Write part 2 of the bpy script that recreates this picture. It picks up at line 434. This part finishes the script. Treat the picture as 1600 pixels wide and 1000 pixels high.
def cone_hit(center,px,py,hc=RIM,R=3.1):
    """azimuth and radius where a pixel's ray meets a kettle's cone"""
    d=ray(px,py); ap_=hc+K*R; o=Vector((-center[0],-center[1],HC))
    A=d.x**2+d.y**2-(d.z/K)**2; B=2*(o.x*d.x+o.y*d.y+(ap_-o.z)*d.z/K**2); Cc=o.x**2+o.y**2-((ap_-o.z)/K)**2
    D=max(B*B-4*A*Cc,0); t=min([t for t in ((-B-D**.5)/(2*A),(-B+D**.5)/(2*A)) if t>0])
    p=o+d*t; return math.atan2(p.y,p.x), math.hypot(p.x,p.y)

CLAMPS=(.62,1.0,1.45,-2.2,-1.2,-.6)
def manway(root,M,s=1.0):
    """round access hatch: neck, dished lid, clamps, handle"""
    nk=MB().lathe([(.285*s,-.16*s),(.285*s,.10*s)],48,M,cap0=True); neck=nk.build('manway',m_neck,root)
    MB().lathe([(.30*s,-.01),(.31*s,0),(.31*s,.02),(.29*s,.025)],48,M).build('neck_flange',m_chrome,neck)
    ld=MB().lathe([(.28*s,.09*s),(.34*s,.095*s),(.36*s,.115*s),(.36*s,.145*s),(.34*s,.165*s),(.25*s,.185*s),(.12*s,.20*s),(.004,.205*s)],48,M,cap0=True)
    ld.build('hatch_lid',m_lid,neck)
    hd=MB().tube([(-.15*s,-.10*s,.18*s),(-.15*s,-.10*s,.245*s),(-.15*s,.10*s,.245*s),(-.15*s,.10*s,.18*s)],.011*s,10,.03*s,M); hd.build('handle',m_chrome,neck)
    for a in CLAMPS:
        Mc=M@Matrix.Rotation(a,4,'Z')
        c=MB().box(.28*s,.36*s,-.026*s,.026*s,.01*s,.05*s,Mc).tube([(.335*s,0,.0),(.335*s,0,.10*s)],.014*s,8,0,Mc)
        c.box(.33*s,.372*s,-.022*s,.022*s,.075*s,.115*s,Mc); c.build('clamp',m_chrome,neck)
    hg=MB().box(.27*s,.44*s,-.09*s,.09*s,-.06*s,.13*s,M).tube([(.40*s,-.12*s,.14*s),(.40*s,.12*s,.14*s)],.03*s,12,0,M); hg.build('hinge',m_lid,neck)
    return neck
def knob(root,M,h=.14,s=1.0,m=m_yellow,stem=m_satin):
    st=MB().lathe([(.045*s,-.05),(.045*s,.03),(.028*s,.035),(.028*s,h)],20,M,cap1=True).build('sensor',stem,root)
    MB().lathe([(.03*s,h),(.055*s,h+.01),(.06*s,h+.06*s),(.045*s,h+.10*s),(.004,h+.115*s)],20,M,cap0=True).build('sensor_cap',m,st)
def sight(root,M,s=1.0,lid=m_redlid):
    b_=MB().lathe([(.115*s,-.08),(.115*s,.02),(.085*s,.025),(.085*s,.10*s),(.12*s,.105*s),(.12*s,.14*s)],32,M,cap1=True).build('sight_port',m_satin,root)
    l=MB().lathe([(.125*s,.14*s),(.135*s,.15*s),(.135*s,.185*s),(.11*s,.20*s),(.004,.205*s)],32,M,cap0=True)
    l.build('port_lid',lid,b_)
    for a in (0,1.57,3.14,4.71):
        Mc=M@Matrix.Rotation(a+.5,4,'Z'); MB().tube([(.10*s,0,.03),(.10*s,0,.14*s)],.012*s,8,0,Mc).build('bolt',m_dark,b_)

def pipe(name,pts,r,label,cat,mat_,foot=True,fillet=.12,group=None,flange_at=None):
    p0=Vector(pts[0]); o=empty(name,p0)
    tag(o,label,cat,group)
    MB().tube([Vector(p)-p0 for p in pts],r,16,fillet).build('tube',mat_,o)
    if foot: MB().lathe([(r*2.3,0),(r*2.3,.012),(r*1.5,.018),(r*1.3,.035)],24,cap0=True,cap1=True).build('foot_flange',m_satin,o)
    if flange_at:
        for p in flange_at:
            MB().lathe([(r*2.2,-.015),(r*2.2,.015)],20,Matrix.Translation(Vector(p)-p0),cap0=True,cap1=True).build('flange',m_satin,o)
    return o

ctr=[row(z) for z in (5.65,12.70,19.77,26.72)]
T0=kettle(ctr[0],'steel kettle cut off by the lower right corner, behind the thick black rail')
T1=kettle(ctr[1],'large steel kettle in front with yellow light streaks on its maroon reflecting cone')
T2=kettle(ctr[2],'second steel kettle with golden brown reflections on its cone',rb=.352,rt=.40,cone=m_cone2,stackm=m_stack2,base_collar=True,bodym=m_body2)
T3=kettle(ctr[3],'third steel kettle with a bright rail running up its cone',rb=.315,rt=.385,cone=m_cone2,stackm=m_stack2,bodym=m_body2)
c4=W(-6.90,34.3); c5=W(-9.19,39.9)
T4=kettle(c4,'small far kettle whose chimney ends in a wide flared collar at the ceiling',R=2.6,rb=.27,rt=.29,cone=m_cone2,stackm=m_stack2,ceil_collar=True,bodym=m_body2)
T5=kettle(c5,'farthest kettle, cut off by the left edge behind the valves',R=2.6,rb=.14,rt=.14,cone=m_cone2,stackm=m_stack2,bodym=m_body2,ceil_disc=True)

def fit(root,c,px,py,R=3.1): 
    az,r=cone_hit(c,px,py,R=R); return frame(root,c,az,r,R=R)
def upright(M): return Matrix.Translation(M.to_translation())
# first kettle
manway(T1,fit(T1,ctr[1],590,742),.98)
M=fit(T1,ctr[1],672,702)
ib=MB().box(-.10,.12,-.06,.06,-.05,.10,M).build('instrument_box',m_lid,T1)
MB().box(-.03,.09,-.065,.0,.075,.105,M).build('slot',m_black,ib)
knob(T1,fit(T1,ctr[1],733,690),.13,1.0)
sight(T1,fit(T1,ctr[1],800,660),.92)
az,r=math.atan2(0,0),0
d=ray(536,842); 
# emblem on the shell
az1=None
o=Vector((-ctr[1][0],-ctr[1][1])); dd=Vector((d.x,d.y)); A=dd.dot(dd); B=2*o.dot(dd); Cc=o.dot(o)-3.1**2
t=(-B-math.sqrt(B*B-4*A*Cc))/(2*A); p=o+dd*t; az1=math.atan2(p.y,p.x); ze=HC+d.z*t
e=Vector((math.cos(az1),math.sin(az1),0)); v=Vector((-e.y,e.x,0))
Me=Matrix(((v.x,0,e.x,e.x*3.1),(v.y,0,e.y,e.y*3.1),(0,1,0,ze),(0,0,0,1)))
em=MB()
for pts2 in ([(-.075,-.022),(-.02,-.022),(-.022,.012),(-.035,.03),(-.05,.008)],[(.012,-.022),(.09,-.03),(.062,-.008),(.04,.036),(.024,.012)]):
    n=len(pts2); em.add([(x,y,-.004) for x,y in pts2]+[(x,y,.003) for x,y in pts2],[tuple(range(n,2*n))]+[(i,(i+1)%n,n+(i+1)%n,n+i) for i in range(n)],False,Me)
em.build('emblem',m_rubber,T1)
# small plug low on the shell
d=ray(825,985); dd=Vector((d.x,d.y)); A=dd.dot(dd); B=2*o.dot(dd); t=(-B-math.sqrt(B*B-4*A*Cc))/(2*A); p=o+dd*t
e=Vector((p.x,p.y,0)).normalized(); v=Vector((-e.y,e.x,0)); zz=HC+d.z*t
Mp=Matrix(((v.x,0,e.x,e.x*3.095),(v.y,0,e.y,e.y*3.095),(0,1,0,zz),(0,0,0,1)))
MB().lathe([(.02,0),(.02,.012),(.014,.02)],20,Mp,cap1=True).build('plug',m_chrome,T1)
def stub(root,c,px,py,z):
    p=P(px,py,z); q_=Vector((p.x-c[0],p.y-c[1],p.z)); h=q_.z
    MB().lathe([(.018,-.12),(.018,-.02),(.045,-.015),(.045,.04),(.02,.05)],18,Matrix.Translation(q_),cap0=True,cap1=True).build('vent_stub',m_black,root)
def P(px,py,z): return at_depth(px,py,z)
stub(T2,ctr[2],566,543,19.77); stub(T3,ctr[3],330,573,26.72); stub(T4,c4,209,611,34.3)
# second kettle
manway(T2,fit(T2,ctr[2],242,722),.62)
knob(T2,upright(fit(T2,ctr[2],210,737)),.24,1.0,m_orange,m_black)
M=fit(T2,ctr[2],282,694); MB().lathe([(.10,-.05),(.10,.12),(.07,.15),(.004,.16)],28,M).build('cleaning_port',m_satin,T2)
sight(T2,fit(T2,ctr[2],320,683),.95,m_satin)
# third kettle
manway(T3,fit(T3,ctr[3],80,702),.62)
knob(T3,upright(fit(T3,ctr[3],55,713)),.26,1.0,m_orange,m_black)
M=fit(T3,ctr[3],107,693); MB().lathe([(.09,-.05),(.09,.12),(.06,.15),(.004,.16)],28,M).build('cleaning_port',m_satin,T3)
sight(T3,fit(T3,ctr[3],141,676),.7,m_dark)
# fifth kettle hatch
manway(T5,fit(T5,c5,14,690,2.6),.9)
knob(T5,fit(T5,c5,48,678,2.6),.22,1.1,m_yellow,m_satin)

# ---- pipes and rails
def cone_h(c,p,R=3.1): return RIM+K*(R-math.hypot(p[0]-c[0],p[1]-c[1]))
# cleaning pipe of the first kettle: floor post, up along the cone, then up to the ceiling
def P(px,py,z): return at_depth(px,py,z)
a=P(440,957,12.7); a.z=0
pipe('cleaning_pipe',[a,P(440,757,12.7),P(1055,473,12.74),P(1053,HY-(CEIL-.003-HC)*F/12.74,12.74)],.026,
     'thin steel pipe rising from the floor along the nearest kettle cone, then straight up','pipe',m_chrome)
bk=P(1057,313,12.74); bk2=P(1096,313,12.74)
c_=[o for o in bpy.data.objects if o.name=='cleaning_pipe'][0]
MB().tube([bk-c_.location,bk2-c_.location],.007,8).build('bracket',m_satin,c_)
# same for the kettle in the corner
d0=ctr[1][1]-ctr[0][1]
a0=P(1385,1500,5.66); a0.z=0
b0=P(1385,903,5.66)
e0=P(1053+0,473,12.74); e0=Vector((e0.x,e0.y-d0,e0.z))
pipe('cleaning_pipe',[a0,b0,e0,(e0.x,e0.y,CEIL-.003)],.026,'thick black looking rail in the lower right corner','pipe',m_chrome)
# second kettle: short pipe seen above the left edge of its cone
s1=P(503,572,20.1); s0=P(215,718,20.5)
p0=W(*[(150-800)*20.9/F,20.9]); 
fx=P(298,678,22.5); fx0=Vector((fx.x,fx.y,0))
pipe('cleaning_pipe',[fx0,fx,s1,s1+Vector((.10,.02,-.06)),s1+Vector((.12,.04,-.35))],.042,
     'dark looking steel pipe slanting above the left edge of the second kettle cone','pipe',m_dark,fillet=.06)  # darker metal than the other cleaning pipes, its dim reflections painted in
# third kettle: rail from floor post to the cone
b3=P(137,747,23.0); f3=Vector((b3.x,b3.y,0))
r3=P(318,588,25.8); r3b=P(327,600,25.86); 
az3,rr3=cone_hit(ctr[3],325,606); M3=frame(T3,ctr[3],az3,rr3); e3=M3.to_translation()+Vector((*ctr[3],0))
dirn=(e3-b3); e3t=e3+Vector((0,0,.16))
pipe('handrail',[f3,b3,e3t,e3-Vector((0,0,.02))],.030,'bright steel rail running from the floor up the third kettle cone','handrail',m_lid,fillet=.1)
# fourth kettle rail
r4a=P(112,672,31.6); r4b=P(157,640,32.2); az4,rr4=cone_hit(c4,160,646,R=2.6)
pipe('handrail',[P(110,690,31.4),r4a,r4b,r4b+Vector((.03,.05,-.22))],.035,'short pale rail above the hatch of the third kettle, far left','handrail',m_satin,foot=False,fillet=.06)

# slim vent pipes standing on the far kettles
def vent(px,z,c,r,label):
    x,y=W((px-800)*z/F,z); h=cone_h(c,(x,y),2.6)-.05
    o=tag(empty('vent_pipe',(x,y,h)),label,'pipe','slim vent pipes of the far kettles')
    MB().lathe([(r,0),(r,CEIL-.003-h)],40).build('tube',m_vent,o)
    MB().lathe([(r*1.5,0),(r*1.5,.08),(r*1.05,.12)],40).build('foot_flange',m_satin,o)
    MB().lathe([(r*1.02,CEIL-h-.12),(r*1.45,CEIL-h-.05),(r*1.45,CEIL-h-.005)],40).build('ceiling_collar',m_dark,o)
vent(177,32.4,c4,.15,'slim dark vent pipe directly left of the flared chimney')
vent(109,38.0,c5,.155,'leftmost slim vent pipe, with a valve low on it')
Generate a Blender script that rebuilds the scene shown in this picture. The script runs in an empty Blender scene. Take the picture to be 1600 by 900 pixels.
^^^^^^^^^^^^^^^^
Include both ends. Return the line holding "MB().lathe([(r,0),(r,CEIL-.003-h)],40).build('tube',m_vent,o)" and all lines after it in the records above, exactly as written.

◆ Response to this exercise ◆
    MB().lathe([(r,0),(r,CEIL-.003-h)],40).build('tube',m_vent,o)
    MB().lathe([(r*1.5,0),(r*1.5,.08),(r*1.05,.12)],40).build('foot_flange',m_satin,o)
    MB().lathe([(r*1.02,CEIL-h-.12),(r*1.45,CEIL-h-.05),(r*1.45,CEIL-h-.005)],40).build('ceiling_collar',m_dark,o)
vent(177,32.4,c4,.15,'slim dark vent pipe directly left of the flared chimney')
vent(109,38.0,c5,.155,'leftmost slim vent pipe, with a valve low on it')
Generate a Blender script that rebuilds the scene shown in this picture. The script runs in an empty Blender scene. Take the picture to be 1600 by 900 pixels.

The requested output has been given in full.